A Test for Treatment Heterogeneity under a Distributional Difference-in-Difference Framework

Abstract

We develop a novel distributional Difference-in-Differences (DiD) framework to capture treatment heterogeneity across outcome distributions. By leveraging optimal transport, we use the control group to estimate the untreated distributional drift from the pre- to post-treatment period and apply it to the treated group's pre-treatment baseline, constructing a counterfactual distribution under the assumption of no treatment effect. We frame the null hypothesis as a distributional equality between the transported counterfactual distribution and the observed treated post-treatment distribution, and test it using a maximum mean discrepancy statistic in a reproducing kernel Hilbert space (RKHS).
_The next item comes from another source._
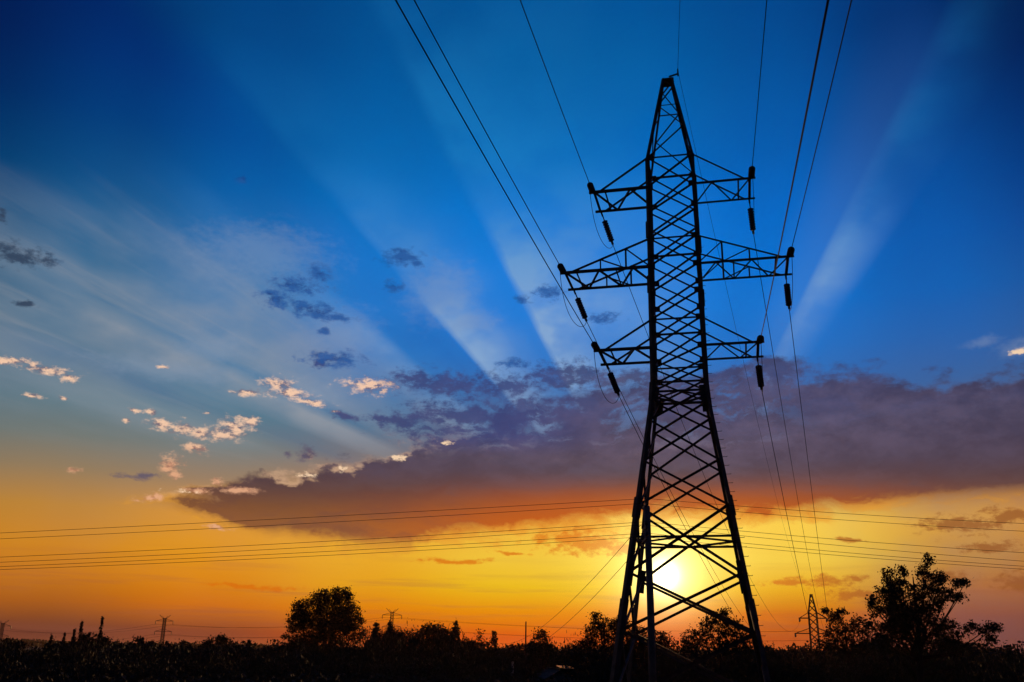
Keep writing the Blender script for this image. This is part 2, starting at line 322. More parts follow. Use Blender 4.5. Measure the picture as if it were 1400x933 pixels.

The resulting nonparametric omnibus test is sensitive to changes in location, scale, shape, and tail behavior. Under the null, we derive the asymptotic Gaussian quadratic-form limit of the test statistic, while under local alternatives, we provide a unified characterization of power that establishes its Pitman local power and moderate-deviation consistency. Our theory reveals how detectability is shaped by the interaction between transport-induced drift and RKHS geometry. Simulations and an application to the Card--Krueger minimum-wage data demonstrate that the proposed method identifies key distributional treatment effects missed by classical mean-based DiD.